Thursday, 31 July 2025

BITE-SIZED: Prospect (Zeek Earl and Chris Caldwell, 2018)

 Prospector Damon (Jay Duplass) and his teenage daughter Cee (Sophie Thatcher) arrive on a planet seeking a precious resource.

When they are confronted by rivals and her father is killed, Cee is forced to form an alliance with the survivor of the attack (Pedro Pascal) in order to survive.


Can she make it off-planet?



Starring Pedro Pascal and Sophie Thatcher, Prospect is a small-scale sci fi story about people scrapping by in the future.


This is not a great movie, but in its small-scale, home-made evocation of the future, it is something to be appreciated.


The movie drops you right in the middle of the action with no exposition.
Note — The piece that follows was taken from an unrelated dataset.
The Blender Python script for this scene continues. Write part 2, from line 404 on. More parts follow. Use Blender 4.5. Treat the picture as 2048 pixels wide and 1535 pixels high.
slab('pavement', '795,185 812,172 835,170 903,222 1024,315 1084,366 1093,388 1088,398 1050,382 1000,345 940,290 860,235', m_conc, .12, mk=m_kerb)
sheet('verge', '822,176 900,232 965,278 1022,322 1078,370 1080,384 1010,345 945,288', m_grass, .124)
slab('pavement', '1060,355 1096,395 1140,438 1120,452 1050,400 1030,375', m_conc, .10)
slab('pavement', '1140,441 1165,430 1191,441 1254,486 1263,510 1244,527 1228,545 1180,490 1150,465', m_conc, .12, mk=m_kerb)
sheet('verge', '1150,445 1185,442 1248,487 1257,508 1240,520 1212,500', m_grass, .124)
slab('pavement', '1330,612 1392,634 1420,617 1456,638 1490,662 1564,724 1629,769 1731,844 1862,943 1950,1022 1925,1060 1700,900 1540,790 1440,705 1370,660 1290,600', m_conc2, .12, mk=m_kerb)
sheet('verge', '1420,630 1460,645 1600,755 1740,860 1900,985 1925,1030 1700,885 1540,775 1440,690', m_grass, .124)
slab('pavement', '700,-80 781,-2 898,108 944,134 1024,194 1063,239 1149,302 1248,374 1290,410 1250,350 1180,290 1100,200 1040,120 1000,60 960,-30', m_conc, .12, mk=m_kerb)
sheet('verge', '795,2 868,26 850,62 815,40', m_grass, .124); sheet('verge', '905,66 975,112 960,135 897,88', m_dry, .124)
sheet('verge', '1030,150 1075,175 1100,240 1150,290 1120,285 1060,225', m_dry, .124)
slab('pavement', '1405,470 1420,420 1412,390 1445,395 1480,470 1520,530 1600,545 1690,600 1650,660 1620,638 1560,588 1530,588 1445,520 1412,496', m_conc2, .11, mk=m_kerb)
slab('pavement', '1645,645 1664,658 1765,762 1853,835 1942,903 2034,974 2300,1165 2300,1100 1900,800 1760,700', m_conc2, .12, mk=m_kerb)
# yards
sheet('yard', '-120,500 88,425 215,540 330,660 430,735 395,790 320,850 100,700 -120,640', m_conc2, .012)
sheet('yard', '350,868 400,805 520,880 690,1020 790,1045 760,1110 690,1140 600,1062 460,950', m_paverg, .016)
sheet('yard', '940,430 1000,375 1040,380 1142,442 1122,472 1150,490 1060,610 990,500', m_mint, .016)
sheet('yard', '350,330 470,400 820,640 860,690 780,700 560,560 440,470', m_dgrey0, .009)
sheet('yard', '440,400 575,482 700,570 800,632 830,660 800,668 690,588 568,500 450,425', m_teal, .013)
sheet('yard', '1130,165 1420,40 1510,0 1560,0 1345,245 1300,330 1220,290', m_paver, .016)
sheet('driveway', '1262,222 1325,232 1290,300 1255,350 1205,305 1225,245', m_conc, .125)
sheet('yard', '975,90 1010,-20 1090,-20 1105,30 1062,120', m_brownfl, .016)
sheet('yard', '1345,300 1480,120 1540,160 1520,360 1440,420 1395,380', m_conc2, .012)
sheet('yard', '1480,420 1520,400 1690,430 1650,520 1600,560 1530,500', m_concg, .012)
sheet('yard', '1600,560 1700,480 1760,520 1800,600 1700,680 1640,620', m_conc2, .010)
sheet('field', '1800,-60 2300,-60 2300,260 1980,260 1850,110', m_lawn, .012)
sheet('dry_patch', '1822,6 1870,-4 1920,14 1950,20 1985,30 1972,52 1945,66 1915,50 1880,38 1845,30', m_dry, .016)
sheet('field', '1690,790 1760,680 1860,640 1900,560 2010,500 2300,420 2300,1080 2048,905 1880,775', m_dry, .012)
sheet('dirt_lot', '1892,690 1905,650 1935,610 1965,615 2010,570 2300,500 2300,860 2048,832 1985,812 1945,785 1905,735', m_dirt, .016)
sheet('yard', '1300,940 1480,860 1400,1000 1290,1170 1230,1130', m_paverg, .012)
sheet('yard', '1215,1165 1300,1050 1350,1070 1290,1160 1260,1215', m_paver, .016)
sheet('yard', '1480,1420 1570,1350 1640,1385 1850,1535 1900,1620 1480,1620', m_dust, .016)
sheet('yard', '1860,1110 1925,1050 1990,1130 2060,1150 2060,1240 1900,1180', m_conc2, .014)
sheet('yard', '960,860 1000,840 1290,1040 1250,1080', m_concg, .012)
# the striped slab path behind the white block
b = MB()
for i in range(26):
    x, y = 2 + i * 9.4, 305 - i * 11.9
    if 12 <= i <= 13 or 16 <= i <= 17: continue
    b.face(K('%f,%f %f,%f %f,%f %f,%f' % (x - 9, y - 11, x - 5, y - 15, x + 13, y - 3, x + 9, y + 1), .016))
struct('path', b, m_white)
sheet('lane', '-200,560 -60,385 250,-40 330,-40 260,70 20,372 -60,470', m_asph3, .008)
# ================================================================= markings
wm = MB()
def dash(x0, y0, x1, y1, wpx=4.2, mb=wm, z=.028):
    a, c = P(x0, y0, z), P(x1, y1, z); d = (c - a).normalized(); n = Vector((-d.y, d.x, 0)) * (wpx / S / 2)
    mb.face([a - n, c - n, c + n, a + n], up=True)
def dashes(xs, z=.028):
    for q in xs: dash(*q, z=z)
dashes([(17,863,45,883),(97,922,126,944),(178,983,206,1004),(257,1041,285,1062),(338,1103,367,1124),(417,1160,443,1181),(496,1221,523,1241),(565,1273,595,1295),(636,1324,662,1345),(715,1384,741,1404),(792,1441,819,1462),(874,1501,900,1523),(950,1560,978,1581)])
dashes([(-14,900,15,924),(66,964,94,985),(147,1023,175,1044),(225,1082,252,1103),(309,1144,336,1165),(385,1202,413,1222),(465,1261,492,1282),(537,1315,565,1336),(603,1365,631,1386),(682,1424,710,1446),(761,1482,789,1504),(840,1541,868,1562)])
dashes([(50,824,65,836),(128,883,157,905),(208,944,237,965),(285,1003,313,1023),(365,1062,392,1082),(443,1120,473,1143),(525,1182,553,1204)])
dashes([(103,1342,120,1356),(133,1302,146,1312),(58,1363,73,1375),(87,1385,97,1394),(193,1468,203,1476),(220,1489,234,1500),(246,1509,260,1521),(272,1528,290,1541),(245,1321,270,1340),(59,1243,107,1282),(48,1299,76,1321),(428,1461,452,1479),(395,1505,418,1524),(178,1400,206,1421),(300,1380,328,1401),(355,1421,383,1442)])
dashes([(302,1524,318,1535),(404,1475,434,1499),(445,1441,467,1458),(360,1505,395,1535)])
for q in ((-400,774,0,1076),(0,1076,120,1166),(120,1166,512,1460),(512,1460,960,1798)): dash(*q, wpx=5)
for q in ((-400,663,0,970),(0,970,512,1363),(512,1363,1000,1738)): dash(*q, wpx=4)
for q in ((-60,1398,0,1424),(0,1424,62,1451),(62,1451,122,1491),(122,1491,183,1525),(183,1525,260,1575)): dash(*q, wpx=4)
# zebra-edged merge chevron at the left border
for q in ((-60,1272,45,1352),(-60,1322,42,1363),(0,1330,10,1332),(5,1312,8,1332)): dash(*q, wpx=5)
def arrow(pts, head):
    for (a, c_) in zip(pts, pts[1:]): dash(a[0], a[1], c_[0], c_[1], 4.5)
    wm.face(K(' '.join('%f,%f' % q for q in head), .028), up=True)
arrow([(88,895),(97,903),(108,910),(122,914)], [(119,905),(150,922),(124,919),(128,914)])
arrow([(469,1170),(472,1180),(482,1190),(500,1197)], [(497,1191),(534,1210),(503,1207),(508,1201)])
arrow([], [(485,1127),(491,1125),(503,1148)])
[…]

We are expected to work out the world purely from context, and not even the characters’ language helps: they throw around future lingo with no characters asking for explanation, or clarification from the characters, spouting said techno-babble.


It could be frustrating, but the story is so simple, and the stakes are established so clearly, that you do not need more specifics.


While there is a little gunplay, a lot of the movie’s action is negotiation between different groups of people bartering over limited resources.


The future seems to be a desperate place: despite being a child, Cee has spent her life being trained by her father in survival skills. It is clear early on that he is trying to prepare her for a world without him, which adds an air of fatalism to the movie from the beginning.


The film’s production design feels inspired by the used future aesthetic of seventies scifi, not in look but in inspiration. From what I have read, the filmmakers had a diverse group of designers who had never worked on a movie to build the costumes and props.


As Cee, Thatcher is terrific - this is a largely silent movie, and so much rests on her reactions, and she carries the movie on her shoulders. 


Pedro Pascal is fine as her reluctant ally - he is doing a voice which feels a touch too big for the style of the movie. One problem I have is that there is not enough tension - he frankly comes off as too inherently nice. It feels like the filmmakers wanted the character to be a little more ambiguous.


The film sags slightly in the middle, and it has some pacing issues. But overall, it is worth seeking out.